I'd need to see some stats on how often retited police officers are retaliated against by criminals before I'll buy that this is anywhere near likely enough to worry about.

Even if the answer is zero that doesn't prove what you're hoping it would because as has been discussed, in reality those retired cops still have their weapons and criminals are aware of that.
So the hypothesis is that criminals want to kill retired cops, but they don't because they know the cops still have guns? I'm not buying that. If someone really wants to kill you, and they know where you live, a gun in your house or in holster isn't going to stop them. You can't be constantly on alert.
What's the problem, really?

How many retired law enforcement officers go on binge shooting sprees?

Or should we oppose them having a legally purchased firearm just because?

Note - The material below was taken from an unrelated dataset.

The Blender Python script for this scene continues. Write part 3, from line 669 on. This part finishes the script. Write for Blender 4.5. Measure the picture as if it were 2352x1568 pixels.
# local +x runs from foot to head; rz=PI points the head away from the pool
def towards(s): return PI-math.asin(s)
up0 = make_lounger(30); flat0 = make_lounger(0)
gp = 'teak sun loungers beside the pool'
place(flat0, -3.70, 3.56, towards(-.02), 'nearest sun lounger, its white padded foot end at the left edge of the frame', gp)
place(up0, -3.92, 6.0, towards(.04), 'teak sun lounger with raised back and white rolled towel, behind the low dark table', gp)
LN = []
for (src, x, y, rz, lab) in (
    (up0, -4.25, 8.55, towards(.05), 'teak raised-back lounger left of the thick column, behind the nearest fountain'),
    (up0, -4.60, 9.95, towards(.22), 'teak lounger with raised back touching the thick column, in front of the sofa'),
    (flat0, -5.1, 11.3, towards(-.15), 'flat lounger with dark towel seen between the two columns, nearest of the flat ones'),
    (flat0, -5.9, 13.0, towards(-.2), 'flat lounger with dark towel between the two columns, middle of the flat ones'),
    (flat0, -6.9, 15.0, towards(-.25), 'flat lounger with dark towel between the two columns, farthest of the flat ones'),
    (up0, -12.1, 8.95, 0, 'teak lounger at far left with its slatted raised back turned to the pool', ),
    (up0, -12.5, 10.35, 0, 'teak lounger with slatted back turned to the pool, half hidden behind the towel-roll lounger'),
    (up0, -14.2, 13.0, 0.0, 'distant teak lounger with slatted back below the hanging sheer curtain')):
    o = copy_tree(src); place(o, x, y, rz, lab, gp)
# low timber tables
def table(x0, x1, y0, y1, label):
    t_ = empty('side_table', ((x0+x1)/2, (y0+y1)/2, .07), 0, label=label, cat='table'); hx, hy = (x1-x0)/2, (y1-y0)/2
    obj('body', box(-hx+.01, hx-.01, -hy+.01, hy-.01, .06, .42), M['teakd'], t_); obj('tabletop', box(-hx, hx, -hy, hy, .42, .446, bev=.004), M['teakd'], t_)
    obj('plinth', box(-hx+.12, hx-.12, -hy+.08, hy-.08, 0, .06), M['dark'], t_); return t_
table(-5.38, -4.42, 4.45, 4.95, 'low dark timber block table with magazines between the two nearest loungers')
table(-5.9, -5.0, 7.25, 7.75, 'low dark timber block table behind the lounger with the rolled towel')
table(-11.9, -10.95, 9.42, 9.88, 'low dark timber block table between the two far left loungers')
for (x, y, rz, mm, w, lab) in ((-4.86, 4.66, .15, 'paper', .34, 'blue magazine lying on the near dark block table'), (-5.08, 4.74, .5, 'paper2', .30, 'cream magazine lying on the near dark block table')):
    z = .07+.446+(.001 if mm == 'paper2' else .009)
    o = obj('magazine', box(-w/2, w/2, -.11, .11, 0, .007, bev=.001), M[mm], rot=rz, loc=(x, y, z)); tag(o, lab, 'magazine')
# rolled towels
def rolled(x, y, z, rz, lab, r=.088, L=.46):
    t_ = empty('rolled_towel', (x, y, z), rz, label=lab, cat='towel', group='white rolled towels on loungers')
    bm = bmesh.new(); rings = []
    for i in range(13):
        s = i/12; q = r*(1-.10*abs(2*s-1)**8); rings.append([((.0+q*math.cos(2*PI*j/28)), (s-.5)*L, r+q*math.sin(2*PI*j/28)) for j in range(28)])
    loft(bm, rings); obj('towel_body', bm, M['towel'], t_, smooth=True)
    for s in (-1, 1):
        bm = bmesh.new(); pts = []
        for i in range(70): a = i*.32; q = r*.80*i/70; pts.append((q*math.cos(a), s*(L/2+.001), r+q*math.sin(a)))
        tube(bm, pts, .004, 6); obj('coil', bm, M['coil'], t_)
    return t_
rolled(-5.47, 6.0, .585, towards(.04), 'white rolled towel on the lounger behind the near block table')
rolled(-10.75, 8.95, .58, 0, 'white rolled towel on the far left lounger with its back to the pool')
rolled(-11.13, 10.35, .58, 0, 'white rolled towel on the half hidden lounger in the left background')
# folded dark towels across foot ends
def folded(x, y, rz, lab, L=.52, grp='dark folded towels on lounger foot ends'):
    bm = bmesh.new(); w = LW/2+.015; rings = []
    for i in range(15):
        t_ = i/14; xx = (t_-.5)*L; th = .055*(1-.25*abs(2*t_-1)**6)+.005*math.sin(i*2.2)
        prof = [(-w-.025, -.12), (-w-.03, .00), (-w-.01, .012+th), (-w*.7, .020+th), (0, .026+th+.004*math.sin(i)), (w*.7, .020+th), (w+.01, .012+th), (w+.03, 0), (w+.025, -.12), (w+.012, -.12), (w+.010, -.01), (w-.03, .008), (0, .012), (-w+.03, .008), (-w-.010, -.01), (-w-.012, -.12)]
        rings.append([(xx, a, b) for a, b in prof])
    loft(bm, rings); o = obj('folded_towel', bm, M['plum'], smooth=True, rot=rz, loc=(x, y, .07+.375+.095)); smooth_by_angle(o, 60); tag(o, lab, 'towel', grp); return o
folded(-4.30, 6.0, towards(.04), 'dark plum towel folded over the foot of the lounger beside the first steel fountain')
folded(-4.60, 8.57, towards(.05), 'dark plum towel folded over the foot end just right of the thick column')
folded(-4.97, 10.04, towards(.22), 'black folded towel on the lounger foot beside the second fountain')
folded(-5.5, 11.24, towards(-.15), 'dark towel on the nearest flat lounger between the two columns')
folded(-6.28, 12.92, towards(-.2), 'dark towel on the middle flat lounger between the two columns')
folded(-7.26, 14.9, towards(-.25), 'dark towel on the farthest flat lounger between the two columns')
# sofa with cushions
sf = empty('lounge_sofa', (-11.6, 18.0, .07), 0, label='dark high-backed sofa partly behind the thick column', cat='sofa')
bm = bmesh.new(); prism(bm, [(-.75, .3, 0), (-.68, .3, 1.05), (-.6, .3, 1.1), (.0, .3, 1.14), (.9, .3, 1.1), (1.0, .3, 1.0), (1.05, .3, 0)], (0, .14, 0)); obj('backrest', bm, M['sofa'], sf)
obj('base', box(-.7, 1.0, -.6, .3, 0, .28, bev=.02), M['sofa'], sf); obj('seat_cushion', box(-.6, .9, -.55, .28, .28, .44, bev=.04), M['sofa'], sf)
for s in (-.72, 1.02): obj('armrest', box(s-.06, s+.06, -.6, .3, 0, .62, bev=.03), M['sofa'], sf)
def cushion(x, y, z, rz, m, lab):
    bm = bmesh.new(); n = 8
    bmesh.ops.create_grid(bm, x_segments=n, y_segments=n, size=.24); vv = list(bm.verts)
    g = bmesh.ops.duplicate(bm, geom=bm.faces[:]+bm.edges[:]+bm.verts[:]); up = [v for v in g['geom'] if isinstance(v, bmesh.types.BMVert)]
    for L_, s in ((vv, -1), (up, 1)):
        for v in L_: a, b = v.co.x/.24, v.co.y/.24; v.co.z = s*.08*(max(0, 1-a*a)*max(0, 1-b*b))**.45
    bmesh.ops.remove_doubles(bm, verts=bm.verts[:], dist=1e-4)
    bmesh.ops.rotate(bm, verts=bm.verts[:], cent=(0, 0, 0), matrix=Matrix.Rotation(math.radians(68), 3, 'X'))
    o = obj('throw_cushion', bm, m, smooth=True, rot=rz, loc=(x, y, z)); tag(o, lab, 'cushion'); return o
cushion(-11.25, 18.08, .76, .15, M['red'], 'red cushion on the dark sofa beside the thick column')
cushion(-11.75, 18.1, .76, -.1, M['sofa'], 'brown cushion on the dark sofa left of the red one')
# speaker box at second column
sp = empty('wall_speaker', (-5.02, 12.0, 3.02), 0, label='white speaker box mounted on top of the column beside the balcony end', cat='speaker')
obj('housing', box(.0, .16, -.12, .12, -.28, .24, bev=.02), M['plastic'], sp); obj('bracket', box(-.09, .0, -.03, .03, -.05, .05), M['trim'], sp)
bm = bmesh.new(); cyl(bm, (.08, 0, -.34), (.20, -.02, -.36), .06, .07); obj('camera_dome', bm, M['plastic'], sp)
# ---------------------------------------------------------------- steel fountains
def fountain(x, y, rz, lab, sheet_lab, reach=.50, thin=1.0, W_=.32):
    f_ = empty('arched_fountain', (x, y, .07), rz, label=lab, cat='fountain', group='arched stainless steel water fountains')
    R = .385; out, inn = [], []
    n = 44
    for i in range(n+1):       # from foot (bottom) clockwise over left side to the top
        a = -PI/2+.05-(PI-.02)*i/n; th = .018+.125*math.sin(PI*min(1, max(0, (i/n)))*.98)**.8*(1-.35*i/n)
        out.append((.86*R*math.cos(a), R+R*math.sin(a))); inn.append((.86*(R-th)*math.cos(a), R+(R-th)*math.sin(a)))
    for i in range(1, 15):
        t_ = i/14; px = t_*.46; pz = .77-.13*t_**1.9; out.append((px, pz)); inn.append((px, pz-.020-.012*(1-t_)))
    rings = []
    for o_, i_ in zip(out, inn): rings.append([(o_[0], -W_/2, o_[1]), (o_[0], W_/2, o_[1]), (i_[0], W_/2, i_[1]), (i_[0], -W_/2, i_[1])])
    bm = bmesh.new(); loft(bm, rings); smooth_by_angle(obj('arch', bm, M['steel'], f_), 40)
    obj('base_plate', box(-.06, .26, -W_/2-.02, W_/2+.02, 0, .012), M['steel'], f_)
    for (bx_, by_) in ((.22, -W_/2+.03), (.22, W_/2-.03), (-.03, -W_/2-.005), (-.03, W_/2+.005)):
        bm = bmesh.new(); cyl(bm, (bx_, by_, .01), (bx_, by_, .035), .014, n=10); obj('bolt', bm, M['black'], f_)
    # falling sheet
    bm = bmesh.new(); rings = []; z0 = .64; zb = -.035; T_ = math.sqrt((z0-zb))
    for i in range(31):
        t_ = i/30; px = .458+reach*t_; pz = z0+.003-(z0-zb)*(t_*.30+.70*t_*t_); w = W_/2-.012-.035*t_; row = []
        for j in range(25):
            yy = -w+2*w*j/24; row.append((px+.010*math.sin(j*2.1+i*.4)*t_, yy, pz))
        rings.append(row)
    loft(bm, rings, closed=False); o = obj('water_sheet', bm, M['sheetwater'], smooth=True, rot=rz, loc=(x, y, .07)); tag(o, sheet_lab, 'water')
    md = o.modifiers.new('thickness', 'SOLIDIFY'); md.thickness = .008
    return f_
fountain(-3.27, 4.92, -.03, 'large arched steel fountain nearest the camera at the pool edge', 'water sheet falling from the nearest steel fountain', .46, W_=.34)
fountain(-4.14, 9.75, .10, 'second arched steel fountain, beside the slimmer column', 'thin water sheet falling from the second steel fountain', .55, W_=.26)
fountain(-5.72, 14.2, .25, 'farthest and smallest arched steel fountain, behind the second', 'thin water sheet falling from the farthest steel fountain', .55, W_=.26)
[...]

I don't think there really is that huge of a problem, but the justification for these special rules seems a bit absurd. If you want to treat retired cops differently and give them special privileges, just say so. Stop positioning as something that retired cops need because of all the criminals out hunting them down.
>What's the problem, really?

The double standard!

Perhaps that means we should do away with the double standard... But not in the way a few might hope.
I'm saying that it seems likely that there is at least some deterrent effect, yes. I'm not sure what the magnitude of the effect is, but I can't imagine that knowing someone inside is armed has no deterrent effect against would be invaders or that being armed provides no defense advantage should they do so.
We're not talking about your normal criminals who have some economic motive, we're talking about people who are already acting against their own self interest and to take revenge.

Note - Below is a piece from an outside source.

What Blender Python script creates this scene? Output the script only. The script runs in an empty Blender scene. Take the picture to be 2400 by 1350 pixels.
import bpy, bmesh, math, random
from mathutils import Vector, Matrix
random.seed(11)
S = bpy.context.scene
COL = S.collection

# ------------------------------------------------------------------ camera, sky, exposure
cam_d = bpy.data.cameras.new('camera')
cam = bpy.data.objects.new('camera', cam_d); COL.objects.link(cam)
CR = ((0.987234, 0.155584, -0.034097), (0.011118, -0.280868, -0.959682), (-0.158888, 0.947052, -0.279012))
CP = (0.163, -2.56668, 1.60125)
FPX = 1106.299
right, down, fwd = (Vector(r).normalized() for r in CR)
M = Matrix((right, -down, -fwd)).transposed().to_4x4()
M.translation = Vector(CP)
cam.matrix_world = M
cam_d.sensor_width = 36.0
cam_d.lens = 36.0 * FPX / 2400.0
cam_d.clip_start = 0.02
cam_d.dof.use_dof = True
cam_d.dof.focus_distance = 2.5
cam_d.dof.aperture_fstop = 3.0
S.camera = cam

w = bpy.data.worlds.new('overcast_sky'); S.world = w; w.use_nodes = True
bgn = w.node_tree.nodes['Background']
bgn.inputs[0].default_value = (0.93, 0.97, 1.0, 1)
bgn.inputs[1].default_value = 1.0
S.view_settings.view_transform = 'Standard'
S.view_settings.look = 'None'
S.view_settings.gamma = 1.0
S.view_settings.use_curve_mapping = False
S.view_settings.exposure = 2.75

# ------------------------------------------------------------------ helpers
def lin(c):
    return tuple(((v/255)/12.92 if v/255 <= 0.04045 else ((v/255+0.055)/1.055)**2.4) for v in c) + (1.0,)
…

Either way assuming that being armed doesn't provide a 100% effective deterrent, statistics should still help us here. Even assuming a very high deterrence rate, you would still expect to see at least a handful of revenge murders of retired cops every year if this was a significant problem at all.

>provides no defense advantage should they do so

This one should be very easy to determine. How many times each year do armed retired cops thwart revenge attacks?

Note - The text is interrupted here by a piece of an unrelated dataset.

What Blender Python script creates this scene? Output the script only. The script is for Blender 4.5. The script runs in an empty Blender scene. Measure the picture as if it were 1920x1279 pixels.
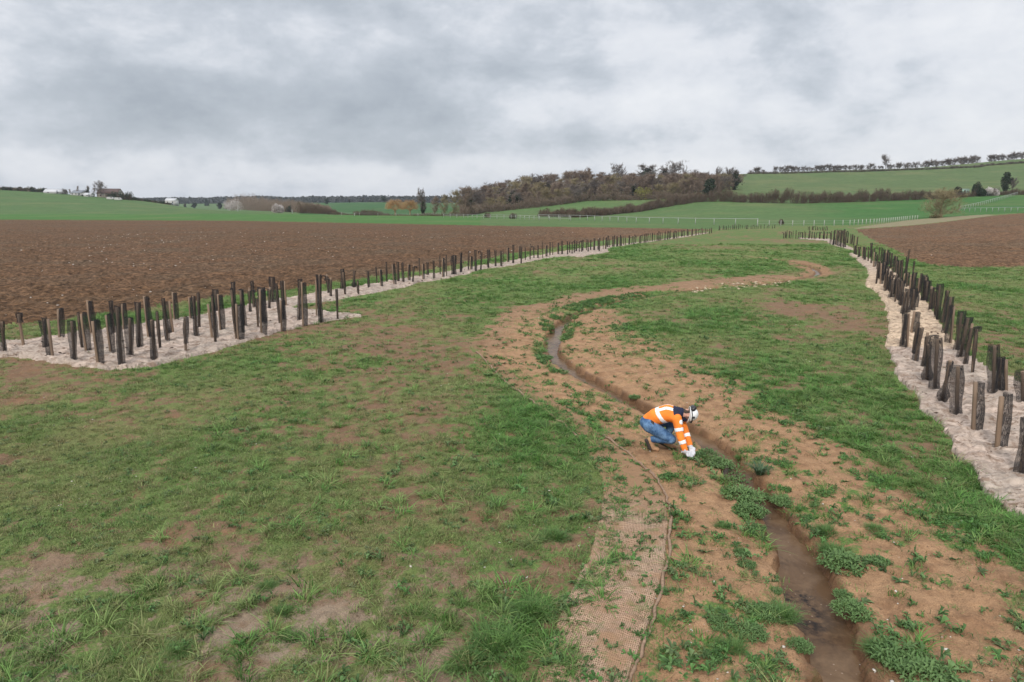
import bpy, bmesh, math, random
import numpy as np
from mathutils import Vector, Matrix
C = bpy.context
R = math.radians
random.seed(7); RNG = np.random.default_rng(7)

# ------------------------------------------------------------------ camera, sky, sun, exposure
H = 4.0; F = 1280.0; PITCH = math.atan((639.5-388)/F)
cam = bpy.data.cameras.new("camera"); cam.lens = 24; cam.sensor_width = 36
cam.clip_start = 0.1; cam.clip_end = 9000
camo = bpy.data.objects.new("camera", cam); C.scene.collection.objects.link(camo)
camo.location = (0, 0, H); camo.rotation_euler = (math.pi/2-PITCH, 0, 0)
C.scene.camera = camo
C.scene.view_settings.view_transform = 'Standard'; C.scene.view_settings.look = 'None'
C.scene.view_settings.exposure = 0.62; C.scene.view_settings.gamma = 1
C.scene.cycles.transparent_max_bounces = 24
C.scene.cycles.max_bounces = 5; C.scene.cycles.diffuse_bounces = 3; C.scene.cycles.volume_bounces = 0

SUN_EL, SUN_AZ = 42, 200      # azimuth clockwise from +Y
sun = bpy.data.lights.new("sun", 'SUN'); sun.energy = 1.5; sun.angle = R(14); sun.color = (1, 0.95, 0.88)
so = bpy.data.objects.new("sun", sun); C.scene.collection.objects.link(so)
so.rotation_euler = (R(90-SUN_EL), 0, R(180-SUN_AZ))

def ray(px, py):
    x = (px-960)/F; u = -(py-639.5)/F
    return np.array([x, math.cos(PITCH)+u*math.sin(PITCH), -math.sin(PITCH)+u*math.cos(PITCH)])

world = bpy.data.worlds.new("World"); C.scene.world = world; world.use_nodes = True
def build_sky():
    nt = world.node_tree; N = nt.nodes; L = nt.links
    for n in list(N): N.remove(n)
    def mth(op, a, b=None, c=None, clamp=False):
        n = N.new('ShaderNodeMath'); n.operation = op; n.use_clamp = clamp
        for i, v in enumerate((a, b, c)):
            if v is None: continue
            if isinstance(v, (int, float)): n.inputs[i].default_value = v
            else: L.new(v, n.inputs[i])
        return n.outputs[0]
    out = N.new('ShaderNodeOutputWorld'); tc = N.new('ShaderNodeTexCoord')
    sky = N.new('ShaderNodeTexSky'); sky.sky_type = 'NISHITA'; sky.sun_disc = False
    sky.sun_elevation = R(SUN_EL); sky.sun_rotation = R(SUN_AZ); sky.air_density = 1.2; sky.dust_density = 2
    sep = N.new('ShaderNodeSeparateXYZ'); L.new(tc.outputs['Generated'], sep.inputs[0])
    zz = mth('ADD', mth('MAXIMUM', sep.outputs[2], 0.0), 0.30)
    comb = N.new('ShaderNodeCombineXYZ')
    L.new(mth('DIVIDE', sep.outputs[0], zz), comb.inputs[0]); L.new(mth('DIVIDE', sep.outputs[1], zz), comb.inputs[1])
    def noise(scale, det, rough, off=(0, 0, 0), dist=0.0, sc=(1, 1, 1)):
        mp = N.new('ShaderNodeMapping'); mp.inputs['Location'].default_value = off; mp.inputs['Scale'].default_value = sc
        L.new(comb.outputs[0], mp.inputs[0])
        n = N.new('ShaderNodeTexNoise'); n.inputs['Scale'].default_value = scale; n.inputs['Detail'].default_value = det
        n.inputs['Roughness'].default_value = rough; n.inputs['Distortion'].default_value = dist
        L.new(mp.outputs[0], n.inputs['Vector']); return n.outputs['Fac']
    n1 = noise(1.05, 9, 0.50, (3.1, 7.7, 0), 0.4, (0.8, 1, 1))
    n2 = noise(3.6, 9, 0.60, (9.3, 1.2, 4), 0.3, (0.6, 1.0, 1))
    def dnoise(scale, sc, det, rough, loc, dist):
        mp = N.new('ShaderNodeMapping'); mp.inputs['Location'].default_value = loc; mp.inputs['Scale'].default_value = sc
        L.new(tc.outputs['Generated'], mp.inputs[0]); n = N.new('ShaderNodeTexNoise'); n.inputs['Scale'].default_value = scale; n.inputs['Detail'].default_value = det
        n.inputs['Roughness'].default_value = rough; n.inputs['Distortion'].default_value = dist; L.new(mp.outputs[0], n.inputs['Vector']); return n.outputs['Fac']
    n3 = dnoise(4.6, (1, 1, 1.9), 12, .58, (1.7, .4, 2.2), .15); n4 = dnoise(12, (1, 1, 1.8), 9, .66, (5, 2, 1), .15)
    # the layer's darker and brighter cloud banks, by direction
    v = mth('ADD', mth('MULTIPLY', mth('SUBTRACT', n1, 0.5), 0.45), mth('MULTIPLY', mth('SUBTRACT', n2, 0.5), 0.18))
    v = mth('ADD', v, mth('ADD', mth('MULTIPLY', mth('SUBTRACT', n3, 0.5), 1.45), mth('MULTIPLY', mth('SUBTRACT', n4, 0.5), 0.60)))
    for (px, py, rx, ry, amp) in SKY_BLOBS:
        d = ray(px, py); d = d/np.linalg.norm(d)
        sb = N.new('ShaderNodeVectorMath'); sb.operation = 'SUBTRACT'; L.new(tc.outputs['Generated'], sb.inputs[0]); sb.inputs[1].default_value = tuple(d)
        ml = N.new('ShaderNodeVectorMath'); ml.operation = 'MULTIPLY'; L.new(sb.outputs[0], ml.inputs[0]); ml.inputs[1].default_value = (F/rx, F/rx*0.6, F/ry)
        dt = N.new('ShaderNodeVectorMath'); dt.operation = 'DOT_PRODUCT'; L.new(ml.outputs[0], dt.inputs[0]); L.new(ml.outputs[0], dt.inputs[1])
        g = mth('POWER', 2.718, mth('MULTIPLY', dt.outputs['Value'], -1.0))
        v = mth('MULTIPLY_ADD', g, amp, v)
    ramp = N.new('ShaderNodeValToRGB'); L.new(mth('ADD', v, 0.5), ramp.inputs[0])
    e = ramp.color_ramp.elements
    cols = [(0.0, (.205, .227, .257)), (0.27, (.258, .280, .311)), (0.45, (.320, .340, .372)), (0.60, (.395, .408, .435)), (0.85, (.455, .462, .478))]
    e[0].position = cols[0][0]; e[0].color = (*cols[0][1], 1); e[1].position = cols[-1][0]; e[1].color = (*cols[-1][1], 1)
    for p, c in cols[1:-1]:
        q = e.new(p); q.color = (*c, 1)
    mx = N.new('ShaderNodeMix'); mx.data_type = 'RGBA'; mx.inputs['Factor'].default_value = 0.95
    sk = N.new('ShaderNodeMix'); sk.data_type = 'RGBA'; sk.blend_type = 'MULTIPLY'; sk.inputs['Factor'].default_value = 1
    L.new(sky.outputs[0], sk.inputs['A']); sk.inputs['B'].default_value = (.08, .08, .08, 1)
    L.new(sk.outputs['Result'], mx.inputs['A']); L.new(ramp.outputs[0], mx.inputs['B'])
    # an overcast sky is brighter towards the zenith
    zen = N.new('ShaderNodeMapRange'); zen.interpolation_type = 'SMOOTHSTEP'; L.new(sep.outputs[2], zen.inputs[0]); zen.inputs[1].default_value = .30; zen.inputs[2].default_value = .85; zen.inputs[3].default_value = 1.0; zen.inputs[4].default_value = 2.1
    zs = N.new('ShaderNodeVectorMath'); zs.operation = 'SCALE'; L.new(mx.outputs['Result'], zs.inputs[0]); L.new(zen.outputs[0], zs.inputs['Scale'])
    bg = N.new('ShaderNodeBackground'); L.new(zs.outputs[0], bg.inputs[0]); bg.inputs[1].default_value = 1.26
    L.new(bg.outputs[0], out.inputs[0])
SKY_BLOBS = [(420, 215, 420, 70, -.25), (120, 130, 330, 70, -.09), (700, 170, 260, 50, -.12), (1130, 262, 230, 26, -.26), (1000, 190, 120, 40, .16),
             (1650, 130, 480, 130, .13), (1250, 40, 260, 70, .08), (60, 300, 230, 32, .20), (450, 325, 400, 28, .12), (650, 300, 220, 18, -.05),
             (150, 15, 300, 50, .06), (1050, 315, 180, 16, .14), (560, 60, 240, 60, -.08), (1600, 300, 300, 30, .06)]
build_sky()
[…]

From what a quick Google search tells me both of these things basically never happen.

Are you saying that there's a difference in deterrent effect between a 2013 glock and a 2019 glock?

If not, how are these police privileges remotely relevant to any need beyond that of a normal citizen?

Elsewhere in the world retired cops do not have weapons.
Everywhere else in the world? How do you know that?
Are you trying to discredit gun rights advocates?
What countries are you referring to in your reply? Pretty tough to fact check “elsewhere”.